By Rabbi Rachel Hersh
This week’s Torah portion is Shlach Lecha, Numbers 13:1 – 15:41.
“Send scouts for yourself . . .” (Numbers 13:2).
We encounter these innocent-sounding words and the arrival of a crisis in the biblical narrative. A painful, permanent rupture is about to take place between the children of Israel and God, and it begins with this simple affirmation of the natural human impulse to want reassurance. And how much more so in a season of instability.
Much has been said about this first generation of redeemed Hebrew slaves, about their inability to trust God, about their constant longing for their Egyptian “home,” since that was a known quantity, even if an oppressive one.
In the famous story of the scouts in this week’s parshah, that inability to have faith in the promise of the future causes damage in a way that turns their complaints into a self-fulfilling prophecy. In fact, they will wander and suffer for 40 years. Only their children will be allowed to venture forth into the promised land.
And what of the scouts themselves? As we know, all but two report that while the land is a good one, it is also inhabited by enemies and giants. Better, say most of the scouts, to hold off entering the land, even in spite of God’s commanding promise. Caleb and Joshua step forward with a different response, attempting to cajole the community with their larger vision of what is possible.
The text suggests that Joshua’s courage comes, at least in part, from Moses’ faith in him, in the pronouncement of his new name, no longer Hoshea, but now Yehoshua, bringing God more explicitly into his life by adding a syllable to his name.
But where does Caleb’s courage come from? In answer, a midrash finds its cue in Numbers 13:22: “And they ascended in the Negev and he came to Hebron.”

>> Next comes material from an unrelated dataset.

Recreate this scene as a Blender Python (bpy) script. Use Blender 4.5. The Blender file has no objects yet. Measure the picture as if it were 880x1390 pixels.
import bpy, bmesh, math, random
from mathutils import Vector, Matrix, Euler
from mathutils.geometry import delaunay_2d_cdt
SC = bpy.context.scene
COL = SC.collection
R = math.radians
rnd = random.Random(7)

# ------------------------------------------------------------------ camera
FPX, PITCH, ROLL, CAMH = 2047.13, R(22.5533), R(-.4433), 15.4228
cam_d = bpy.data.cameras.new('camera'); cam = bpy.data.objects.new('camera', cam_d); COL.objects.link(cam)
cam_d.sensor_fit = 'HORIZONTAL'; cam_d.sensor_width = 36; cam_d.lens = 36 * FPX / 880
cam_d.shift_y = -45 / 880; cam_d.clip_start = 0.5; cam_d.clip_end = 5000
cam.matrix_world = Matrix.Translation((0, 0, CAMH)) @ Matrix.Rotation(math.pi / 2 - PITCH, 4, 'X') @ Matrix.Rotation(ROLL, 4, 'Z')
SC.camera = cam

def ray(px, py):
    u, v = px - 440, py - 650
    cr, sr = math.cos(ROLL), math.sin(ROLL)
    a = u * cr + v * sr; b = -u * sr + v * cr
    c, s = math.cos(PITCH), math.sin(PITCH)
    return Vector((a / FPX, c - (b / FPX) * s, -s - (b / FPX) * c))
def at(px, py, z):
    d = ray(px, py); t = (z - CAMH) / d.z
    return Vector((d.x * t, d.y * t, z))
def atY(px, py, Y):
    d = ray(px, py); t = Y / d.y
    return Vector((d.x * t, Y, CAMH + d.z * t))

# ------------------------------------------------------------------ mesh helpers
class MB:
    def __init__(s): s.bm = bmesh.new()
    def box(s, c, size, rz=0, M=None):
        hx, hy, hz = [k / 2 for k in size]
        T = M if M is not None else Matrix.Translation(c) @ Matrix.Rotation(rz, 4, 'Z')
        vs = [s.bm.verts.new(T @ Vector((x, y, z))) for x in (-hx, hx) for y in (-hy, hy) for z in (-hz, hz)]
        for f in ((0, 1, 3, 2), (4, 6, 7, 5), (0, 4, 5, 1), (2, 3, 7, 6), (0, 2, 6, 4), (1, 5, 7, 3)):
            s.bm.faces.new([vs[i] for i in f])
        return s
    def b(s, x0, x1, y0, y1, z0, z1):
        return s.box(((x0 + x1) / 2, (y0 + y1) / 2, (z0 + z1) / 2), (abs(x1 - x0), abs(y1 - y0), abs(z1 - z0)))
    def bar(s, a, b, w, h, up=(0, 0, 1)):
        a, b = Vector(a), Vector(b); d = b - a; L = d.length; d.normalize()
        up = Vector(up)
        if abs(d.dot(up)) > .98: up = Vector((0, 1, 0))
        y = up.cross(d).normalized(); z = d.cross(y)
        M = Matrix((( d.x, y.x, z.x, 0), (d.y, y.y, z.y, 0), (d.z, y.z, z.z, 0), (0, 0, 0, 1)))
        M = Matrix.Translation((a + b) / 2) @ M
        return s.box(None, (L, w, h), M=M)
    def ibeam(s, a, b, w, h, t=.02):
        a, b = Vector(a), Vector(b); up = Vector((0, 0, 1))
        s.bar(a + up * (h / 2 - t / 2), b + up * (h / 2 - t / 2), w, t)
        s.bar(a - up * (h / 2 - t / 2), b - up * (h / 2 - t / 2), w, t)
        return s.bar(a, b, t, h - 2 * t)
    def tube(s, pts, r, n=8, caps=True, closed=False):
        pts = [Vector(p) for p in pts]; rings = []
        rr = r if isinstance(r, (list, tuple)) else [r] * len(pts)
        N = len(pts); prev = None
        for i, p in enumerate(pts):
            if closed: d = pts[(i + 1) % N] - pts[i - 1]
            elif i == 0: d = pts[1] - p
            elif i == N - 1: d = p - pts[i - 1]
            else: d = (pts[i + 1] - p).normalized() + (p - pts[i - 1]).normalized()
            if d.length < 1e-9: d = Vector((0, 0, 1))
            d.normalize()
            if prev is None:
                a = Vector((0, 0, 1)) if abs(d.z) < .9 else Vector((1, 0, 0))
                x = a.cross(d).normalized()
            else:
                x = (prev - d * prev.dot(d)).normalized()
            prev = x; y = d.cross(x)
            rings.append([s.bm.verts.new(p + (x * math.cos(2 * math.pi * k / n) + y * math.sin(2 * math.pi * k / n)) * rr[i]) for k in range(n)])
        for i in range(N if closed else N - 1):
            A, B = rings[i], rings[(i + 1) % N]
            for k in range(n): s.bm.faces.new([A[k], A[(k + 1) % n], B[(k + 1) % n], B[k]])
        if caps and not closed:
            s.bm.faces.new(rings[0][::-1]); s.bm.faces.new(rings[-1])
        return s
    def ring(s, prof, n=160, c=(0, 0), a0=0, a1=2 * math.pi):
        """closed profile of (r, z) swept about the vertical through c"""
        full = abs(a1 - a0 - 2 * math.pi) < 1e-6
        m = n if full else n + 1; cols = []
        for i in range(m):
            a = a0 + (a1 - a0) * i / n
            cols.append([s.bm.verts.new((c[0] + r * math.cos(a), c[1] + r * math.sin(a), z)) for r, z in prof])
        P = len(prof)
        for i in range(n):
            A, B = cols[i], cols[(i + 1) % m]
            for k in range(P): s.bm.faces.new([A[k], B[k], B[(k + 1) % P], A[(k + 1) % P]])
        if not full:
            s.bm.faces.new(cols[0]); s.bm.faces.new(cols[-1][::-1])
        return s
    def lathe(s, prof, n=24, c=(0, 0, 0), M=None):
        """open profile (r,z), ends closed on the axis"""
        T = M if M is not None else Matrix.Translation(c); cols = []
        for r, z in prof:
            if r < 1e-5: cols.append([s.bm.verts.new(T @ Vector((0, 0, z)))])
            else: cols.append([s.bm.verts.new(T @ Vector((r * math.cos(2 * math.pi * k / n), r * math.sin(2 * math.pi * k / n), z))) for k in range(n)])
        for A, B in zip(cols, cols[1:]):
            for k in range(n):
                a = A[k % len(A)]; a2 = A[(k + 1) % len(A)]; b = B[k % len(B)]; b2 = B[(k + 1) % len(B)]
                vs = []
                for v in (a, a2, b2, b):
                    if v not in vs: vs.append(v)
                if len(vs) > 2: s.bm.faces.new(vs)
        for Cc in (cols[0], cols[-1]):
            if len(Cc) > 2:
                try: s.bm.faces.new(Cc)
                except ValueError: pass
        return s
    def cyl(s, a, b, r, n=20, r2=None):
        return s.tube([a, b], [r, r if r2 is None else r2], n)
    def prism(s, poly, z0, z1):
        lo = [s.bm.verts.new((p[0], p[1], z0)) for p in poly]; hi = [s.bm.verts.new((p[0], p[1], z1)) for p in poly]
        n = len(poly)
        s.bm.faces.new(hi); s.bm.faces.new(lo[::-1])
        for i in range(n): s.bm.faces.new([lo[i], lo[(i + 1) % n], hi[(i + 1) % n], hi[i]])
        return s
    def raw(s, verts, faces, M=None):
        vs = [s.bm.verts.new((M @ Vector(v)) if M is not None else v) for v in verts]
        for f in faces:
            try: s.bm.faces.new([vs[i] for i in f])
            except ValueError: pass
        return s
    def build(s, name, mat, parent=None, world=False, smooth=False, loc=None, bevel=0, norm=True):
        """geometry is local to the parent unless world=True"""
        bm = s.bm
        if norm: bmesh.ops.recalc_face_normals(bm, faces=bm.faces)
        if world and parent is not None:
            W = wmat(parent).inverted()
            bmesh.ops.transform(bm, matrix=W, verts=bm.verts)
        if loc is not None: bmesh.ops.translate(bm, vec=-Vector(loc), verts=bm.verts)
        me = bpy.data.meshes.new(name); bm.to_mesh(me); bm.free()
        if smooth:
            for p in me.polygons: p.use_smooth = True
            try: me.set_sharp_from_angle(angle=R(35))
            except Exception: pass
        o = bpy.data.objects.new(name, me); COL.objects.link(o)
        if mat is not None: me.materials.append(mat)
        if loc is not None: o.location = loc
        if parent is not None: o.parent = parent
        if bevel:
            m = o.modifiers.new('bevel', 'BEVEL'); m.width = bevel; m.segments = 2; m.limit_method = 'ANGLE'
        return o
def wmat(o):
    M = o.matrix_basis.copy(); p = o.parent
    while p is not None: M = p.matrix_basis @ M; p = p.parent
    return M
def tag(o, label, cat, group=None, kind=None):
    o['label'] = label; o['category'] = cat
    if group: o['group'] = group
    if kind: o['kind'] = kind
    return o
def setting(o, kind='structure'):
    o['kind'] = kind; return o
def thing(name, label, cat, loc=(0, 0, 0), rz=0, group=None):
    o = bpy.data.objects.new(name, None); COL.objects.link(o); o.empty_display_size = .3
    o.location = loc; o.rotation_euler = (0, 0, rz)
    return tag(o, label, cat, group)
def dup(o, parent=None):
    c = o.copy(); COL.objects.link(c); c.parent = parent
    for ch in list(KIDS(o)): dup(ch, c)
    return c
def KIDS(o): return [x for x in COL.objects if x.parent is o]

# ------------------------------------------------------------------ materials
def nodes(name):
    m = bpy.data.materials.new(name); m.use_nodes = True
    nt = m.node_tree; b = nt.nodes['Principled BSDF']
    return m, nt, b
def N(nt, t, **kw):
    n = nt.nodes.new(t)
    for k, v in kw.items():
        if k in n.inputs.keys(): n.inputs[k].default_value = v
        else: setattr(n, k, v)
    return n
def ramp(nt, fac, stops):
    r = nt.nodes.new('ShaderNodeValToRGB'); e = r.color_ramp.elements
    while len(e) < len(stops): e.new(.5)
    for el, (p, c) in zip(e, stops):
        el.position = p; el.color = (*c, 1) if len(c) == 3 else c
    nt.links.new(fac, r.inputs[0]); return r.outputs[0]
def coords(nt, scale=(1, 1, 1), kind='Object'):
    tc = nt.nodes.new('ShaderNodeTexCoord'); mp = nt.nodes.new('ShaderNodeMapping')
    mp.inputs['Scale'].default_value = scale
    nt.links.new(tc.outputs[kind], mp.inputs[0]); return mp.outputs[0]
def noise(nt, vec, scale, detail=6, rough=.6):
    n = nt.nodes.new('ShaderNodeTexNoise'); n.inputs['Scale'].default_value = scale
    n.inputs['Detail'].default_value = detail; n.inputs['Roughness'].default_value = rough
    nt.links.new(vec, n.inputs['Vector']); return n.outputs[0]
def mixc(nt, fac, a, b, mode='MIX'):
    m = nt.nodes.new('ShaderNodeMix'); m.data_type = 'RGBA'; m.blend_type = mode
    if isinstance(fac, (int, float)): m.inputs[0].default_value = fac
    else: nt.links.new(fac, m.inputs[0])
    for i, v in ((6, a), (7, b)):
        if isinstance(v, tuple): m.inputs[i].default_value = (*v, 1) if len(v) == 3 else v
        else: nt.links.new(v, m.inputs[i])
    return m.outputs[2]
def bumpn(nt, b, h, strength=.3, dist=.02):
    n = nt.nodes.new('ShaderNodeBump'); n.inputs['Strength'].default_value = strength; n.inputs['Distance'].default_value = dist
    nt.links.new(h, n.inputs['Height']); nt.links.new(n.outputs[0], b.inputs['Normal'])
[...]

Note that the first verb is in the plural and the second in the singular. And why did Caleb come to Hebron? To visit the Cave of Machpelah, where the first family are buried. The midrash places a prayer in Caleb’s mouth: “My fathers, plead mercy for me, that I be protected from the counsel [the way of thinking, the fears] of the spies.”
He goes to the graves of the ancestors to pray for the faith to trust in the promised future and not surrender to the destructive fears that claim the vision of the other scouts.
This midrash is famous because it places one of our biblical heroes in a moment many of us have experienced in our own lives, a longing for the strength and wisdom of past generations to see us through challenging times and to give us the courage to envision a good future.
In another midrash, Abraham, chasing a baby goat in order to make a stew for the angelic visitors, runs after the kid into the Cave of Machpelah, discovering it to be the burial place of Adam and Eve. These midrashim call to us. With such an uncertain future before us, we also call on the strength of our ancestors to guide us forward.
And whose memory might we call up in our own time in search of this strength and vision for ourselves and our country? Perhaps Abraham Lincoln, who tackled the enormous problem and urgent need to dismantle official slavery? The Rev. Martin Luther King Jr., who also died in pursuit of a better America, freed from its racist core? Certainly both Franklin Delano Roosevelt and Eleanor Roosevelt, for the courage to fight for American values on the battlefield, to lead our country out of its darkest decade and for the commitment to basic human rights in the world.
Rabbi Hazzan Rachel Hersh serves Adat Shalom Reconstructionist Congregation in Bethesda.